San Diego’s excesses have attracted attention, but the city is hardly alone. The California Public Employees’ Retirement System, better known as CalPERS, handed out a pension check last year for $272,200 to a retired university professor. A former water-district general manager collected $206,300. CalPERS, by the way, invests in vulture funds formed by Wilbur Ross, the New York billionaire who specializes in buying bankrupt companies, slashing costs and then selling the firms for an oversize profit. Among the costs pared: pensions. In short, a public-employee pension fund makes money from the killing of private pensions.
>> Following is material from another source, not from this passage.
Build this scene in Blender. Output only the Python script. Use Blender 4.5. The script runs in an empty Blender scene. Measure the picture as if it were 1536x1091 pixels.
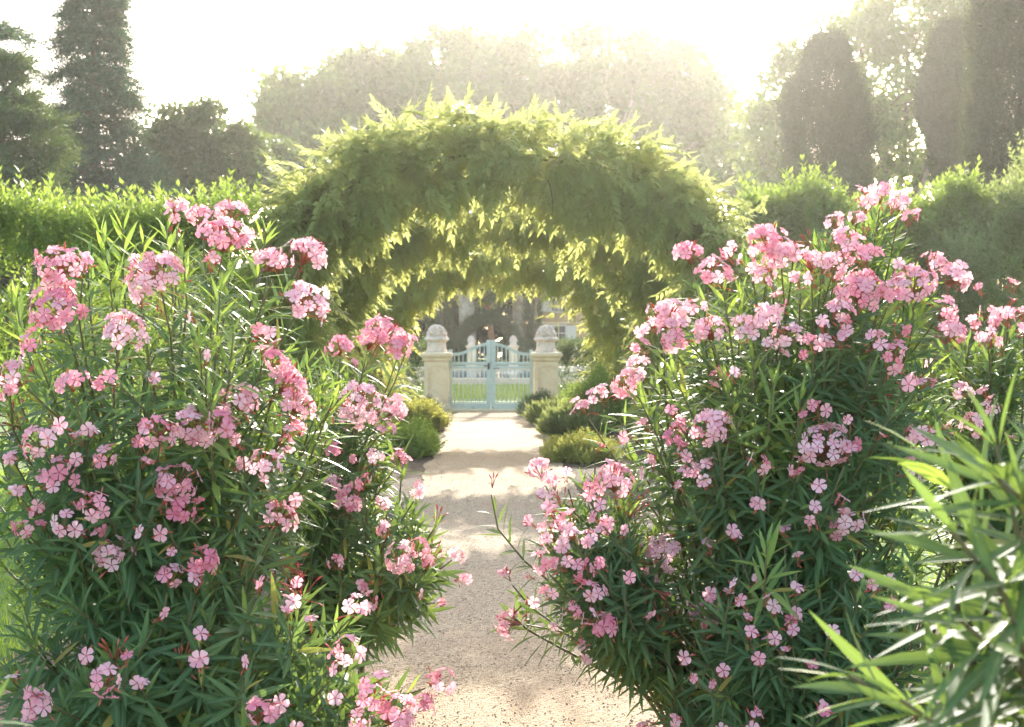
import bpy, math, random
import numpy as np
from mathutils import Vector

R = math.radians
rng = np.random.default_rng(7)
random.seed(7)
scene = bpy.context.scene
COL = scene.collection

# ------------------------------------------------------------------ camera
F_PX, PX_W, PX_H = 2110.0, 1536.0, 1091.0
YAW, PITCH, EYE = R(0.84), R(-0.83), 1.55
cd = bpy.data.cameras.new("camera")
cam = bpy.data.objects.new("camera", cd)
COL.objects.link(cam)
cam.location = (0, 0, EYE)
cam.rotation_euler = (R(90) + PITCH, 0, -YAW)
cd.sensor_width = 36
cd.lens = 36 * F_PX / PX_W
cd.clip_start, cd.clip_end = 0.05, 1000
cd.dof.use_dof = True
cd.dof.focus_distance = 4.9
cd.dof.aperture_fstop = 8.0
scene.camera = cam

# ------------------------------------------------------------------ sky, sun, exposure
SUN_EL, SUN_AZ = R(21.0), R(7.0)          # azimuth to the right of +Y
w = bpy.data.worlds.new("World")
scene.world = w
w.use_nodes = True
nt = w.node_tree
bg = nt.nodes["Background"]
sky = nt.nodes.new("ShaderNodeTexSky")
sky.sky_type = 'NISHITA'
sky.sun_disc = False
sky.sun_elevation = SUN_EL
sky.sun_rotation = SUN_AZ
sky.air_density, sky.dust_density, sky.ozone_density = .7, 1.5, .3
tint = nt.nodes.new("ShaderNodeMix")            # film-warm white balance of the sky light
tint.data_type, tint.blend_type = 'RGBA', 'MULTIPLY'
tint.inputs[0].default_value = 1.0
tint.inputs[7].default_value = (1.0, .93, .84, 1)
nt.links.new(sky.outputs[0], tint.inputs[6])
nt.links.new(tint.outputs[2], bg.inputs[0])
bg.inputs[1].default_value = 0.15
sd = bpy.data.lights.new("sun", 'SUN')
sd.energy, sd.angle, sd.color = 2.2, R(0.53), (1.0, 0.93, 0.82)
sun = bpy.data.objects.new("sun", sd)
COL.objects.link(sun)
sun_dir = Vector((math.sin(SUN_AZ) * math.cos(SUN_EL), math.cos(SUN_AZ) * math.cos(SUN_EL), math.sin(SUN_EL)))
sun.rotation_euler = sun_dir.to_track_quat('Z', 'Y').to_euler()
scene.view_settings.view_transform = 'Standard'
scene.view_settings.look = 'None'
scene.view_settings.exposure = 2.62
HAZE_DENSITY, HAZE_G = 0.00042, 0.76
cy = scene.cycles
cy.use_denoising = True
cy.max_bounces, cy.diffuse_bounces, cy.glossy_bounces = 8, 5, 2
cy.transmission_bounces, cy.transparent_max_bounces, cy.volume_bounces = 4, 8, 0
cy.sample_clamp_indirect = 6
cy.caustics_reflective = cy.caustics_refractive = False

# ------------------------------------------------------------------ helpers
def at(px, py, Y):
    """world point seen at a photo pixel, Y metres in front of the camera"""
    cx, cz = (px - PX_W / 2) / F_PX, (PX_H / 2 - py) / F_PX
    cp, sp, cyw, syw = math.cos(PITCH), math.sin(PITCH), math.cos(YAW), math.sin(YAW)
    x, y, z = cx, cp - cz * sp, sp + cz * cp
    d = np.array([x * cyw + y * syw, -x * syw + y * cyw, z])
    return np.array([0, 0, EYE]) + d * (Y / d[1])

def gx(px, Y):
    return at(px, 500, Y)[0]

def norm(a):
    return a / np.maximum(np.linalg.norm(a, axis=-1, keepdims=True), 1e-9)

def frames(ydir, zhint):
    y = norm(ydir)
    x = norm(np.cross(y, zhint))
    z = np.cross(x, y)
    return np.stack([x, y, z], -1)          # columns

class MB:
    """collects pieces of geometry and links them as one mesh object"""
    def __init__(self):
        self.V, self.F, self.A, self.B, self.n = [], [], [], [], 0
    def add(self, V, F, m=0, rnd=0.5, lv=0.5, smooth=True):
        V = np.asarray(V, float).reshape(-1, 3)
        k = len(V)
        for f in (F if isinstance(F, list) else [F]):
            f = np.asarray(f, int)
            if len(f):
                self.F.append((f + self.n, m, smooth))
        self.V.append(V)
        self.A.append(np.broadcast_to(np.asarray(rnd, float), (k,)))
        self.B.append(np.broadcast_to(np.asarray(lv, float), (k,)))
        self.n += k
    def inst(self, T, Rm, P, S, m=0, rnd=None, smooth=True):
        """many copies of a template (V, [F..], lv)"""
        V, Fs, lv = T
        N = len(P)
        if N == 0:
            return
        S = np.asarray(S, float)
        if S.ndim == 1:
            S = S[:, None]
        W = np.einsum('nij,nkj->nki', Rm, V[None] * S[:, None, :]) + np.asarray(P)[:, None, :]
        k = len(V)
        off = (np.arange(N) * k)[:, None, None]
        Fo = [(np.asarray(f)[None] + off).reshape(-1, np.asarray(f).shape[1]) for f in Fs]
        if rnd is None:
            rnd = rng.random(N)
        self.add(W.reshape(-1, 3), Fo, m, np.repeat(rnd, k), np.tile(lv, N), smooth)
    def box(self, c, s, m=0, rnd=0.5, bevel=0.0):
        c, s = np.asarray(c, float), np.asarray(s, float) / 2
        if bevel <= 0:
            v = np.array([[x, y, z] for x in (-1, 1) for y in (-1, 1) for z in (-1, 1)], float) * s + c
            f = [[0, 1, 3, 2], [4, 6, 7, 5], [0, 4, 5, 1], [2, 3, 7, 6], [0, 2, 6, 4], [1, 5, 7, 3]]
            self.add(v, np.array(f), m, rnd, smooth=False)
        else:
            b = bevel
            rows = []
            for z, ins in ((-s[2], b), (-s[2] + b, 0), (s[2] - b, 0), (s[2], b)):
                x, y = s[0] - ins, s[1] - ins
                q = min(b, x, y)
                rows.append([[x - q, -y, z], [x, -y + q, z], [x, y - q, z], [x - q, y, z], [-x + q, y, z], [-x, y - q, z], [-x, -y + q, z], [-x + q, -y, z]])
            self.loft(np.array(rows) + c, m, rnd)
    def loft(self, rings, m=0, rnd=0.5, smooth=False, caps=True):
        rings = np.asarray(rings, float)
        a, k = rings.shape[:2]
        f = []
        for i in range(a - 1):
            for j in range(k):
                f.append([i * k + j, i * k + (j + 1) % k, (i + 1) * k + (j + 1) % k, (i + 1) * k + j])
        v = rings.reshape(-1, 3)
        fs = [np.array(f)]
        if caps:
            fs += [np.array([list(range(k))[::-1]]), np.array([[(a - 1) * k + j for j in range(k)]])]
        self.add(v, fs, m, rnd, smooth=smooth)
    def tube(self, P, r, n=6, m=0, rnd=0.5, caps=True, smooth=True):
        P = np.asarray(P, float)
        r = np.broadcast_to(np.asarray(r, float), (len(P),))
        t = norm(np.gradient(P, axis=0))
        ref = np.array([0, 0, 1.0]) if abs(t[:, 2].mean()) < 0.8 else np.array([1.0, 0, 0])
        x = norm(np.cross(t, ref)); y = np.cross(t, x)
        a = np.linspace(0, 2 * np.pi, n, endpoint=False)
        rings = P[:, None] + r[:, None, None] * (np.cos(a)[None, :, None] * x[:, None] + np.sin(a)[None, :, None] * y[:, None])
        self.loft(rings, m, rnd, smooth, caps)
    def build(self, name, mats, parent=None, loc=None):
        me = bpy.data.meshes.new(name)
        V = np.concatenate(self.V)
        if loc is not None:
            V = V - np.asarray(loc)
        me.vertices.add(len(V))
        me.vertices.foreach_set("co", V.astype(np.float32).ravel())
        tot = np.concatenate([np.full(len(f), f.shape[1]) for f, _, _ in self.F])
        idx = np.concatenate([f.ravel() for f, _, _ in self.F])
        mi = np.concatenate([np.full(len(f), m) for f, m, _ in self.F])
        sm = np.concatenate([np.full(len(f), s) for f, _, s in self.F])
        me.loops.add(len(idx)); me.polygons.add(len(tot))
        me.loops.foreach_set("vertex_index", idx.astype(np.int32))
        st = np.concatenate([[0], np.cumsum(tot)[:-1]])
        me.polygons.foreach_set("loop_start", st.astype(np.int32))
        me.polygons.foreach_set("material_index", mi.astype(np.int32))
        me.polygons.foreach_set("use_smooth", sm.astype(bool))
        for nm, arr in (("rnd", self.A), ("lv", self.B)):
            at_ = me.attributes.new(nm, 'FLOAT', 'POINT')
            at_.data.foreach_set("value", np.concatenate(arr).astype(np.float32))
        me.update(calc_edges=True)
        for m in (mats if isinstance(mats, (list, tuple)) else [mats]):
            me.materials.append(m)
        o = bpy.data.objects.new(name, me)
        COL.objects.link(o)
        if parent is not None:
            o.parent = parent
        if loc is not None and parent is None:
            o.location = loc
        return o

def tag(o, label=None, cat=None, group=None, kind=None):
    if label: o['label'] = label
    if cat: o['category'] = cat
    if group: o['group'] = group
    if kind: o['kind'] = kind
    return o

def thing(name, loc, label, cat, group=None):
    o = bpy.data.objects.new(name, None)
    o.empty_display_size = 0.2
    COL.objects.link(o)
    o.location = loc
    return tag(o, label, cat, group)

# ------------------------------------------------------------------ materials
def new_mat(name):
    m = bpy.data.materials.new(name)
    m.use_nodes = True
    n = m.node_tree
    n.nodes.clear()
    out = n.nodes.new("ShaderNodeOutputMaterial")
    return m, n, out

def ramp(n, src, stops):
    r = n.nodes.new("ShaderNodeValToRGB")
    e = r.color_ramp.elements
    while len(e) < len(stops):
        e.new(0.5)
    for el, (p, c) in zip(e, stops):
        el.position = p
        el.color = (*c, 1)
    n.links.new(src, r.inputs[0])
    return r.outputs[0]

def attr(n, name):
    a = n.nodes.new("ShaderNodeAttribute")
    a.attribute_name = name
    return a.outputs["Fac"]

def mixc(n, f, a, b, mode='MIX'):
    m = n.nodes.new("ShaderNodeMix")
    m.data_type = 'RGBA'
    m.blend_type = mode
    for s, v in ((m.inputs[0], f), (m.inputs[6], a), (m.inputs[7], b)):
        if hasattr(v, 'links'):
            n.links.new(v, s)
        elif isinstance(v, (int, float)):
            s.default_value = v
        else:
            s.default_value = (*v, 1)
    return m.outputs[2]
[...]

Across the U.S., retirement plans in big cities and small ones are underwater. In Philadelphia, the city’s three big pension funds were short $2.6 billion at the end of 2003. The police plan had enough assets to cover only 59% of promised retirement checks. That was after the city had sold $1.2 billion in pension-obligation bonds in 1999, the equivalent of paying your mortgage with a credit card. At the other end of the state, Pittsburgh was in even worse shape. In 2003, the police pension plan had enough assets to cover just 33% of promised retirement pay. That, too, was after Pittsburgh peddled $302 million in pension-obligation bonds between 1996 and 1998. In the end, taxpayers in both cities will have to pick up the tab. The place with the biggest problem is the state of Illinois, whose unfunded liability was estimated last year at $43.1 billion, or nearly double the state’s budget.
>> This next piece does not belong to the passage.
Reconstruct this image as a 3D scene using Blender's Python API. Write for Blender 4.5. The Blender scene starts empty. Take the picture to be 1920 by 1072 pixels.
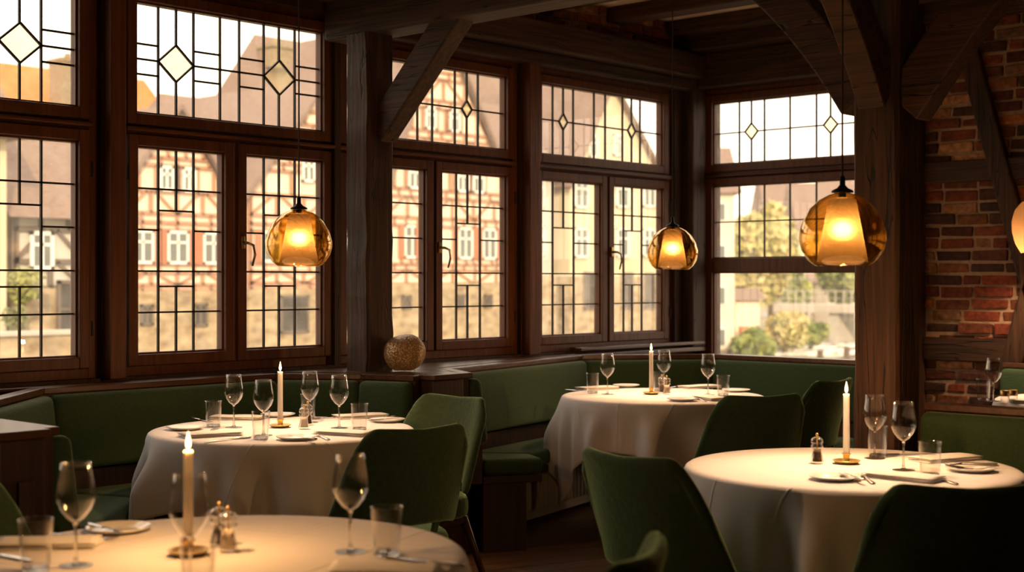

And everywhere, the worst is yet to come: health-care obligations. A 2004 study by Workplace Economics Inc. found all 50 state-government employers offered health-care benefits for retirees under age 65. Many who work for state or local governments may retire in their 40s and collect a pension as well as receive subsidized health care. Although future pension costs are well known because contributions and estimates of potential liabilities must be accounted for, such is not the case with health care. Governmental entities pay the bills out of current revenue. As is the case with everyone else’s, those bills are exploding. So, too, are future obligations, as the baby boomers prepare to leave their government jobs. This year New Jersey’s State Health Benefits Program will cost taxpayers $1 billion for active workers and an additional $900 million for retirees, according to Fred Beaver, director of the Division of Pensions and Benefits. By 2010, the state will spend more on health care for retirees ($2.3 billion) than for active workers ($1.8 billion).

Come 2007, state and local taxpayers everywhere will get their first full picture of current and future health-care costs of public employees. That’s when new accounting rules go into effect requiring governments to itemize health-care spending and forecast costs for coming years. The change in bookkeeping will either set off a wave of tax increases, reductions in government services or both. Lest anyone think state and local retirement-plan sponsors may emulate those in corporate America and simply walk away from the promised health-care benefits, think again. More than once, courts have ruled that health benefits promised to government workers (among them judges and legislators)–unlike those promised to workers in private industry–must be honored.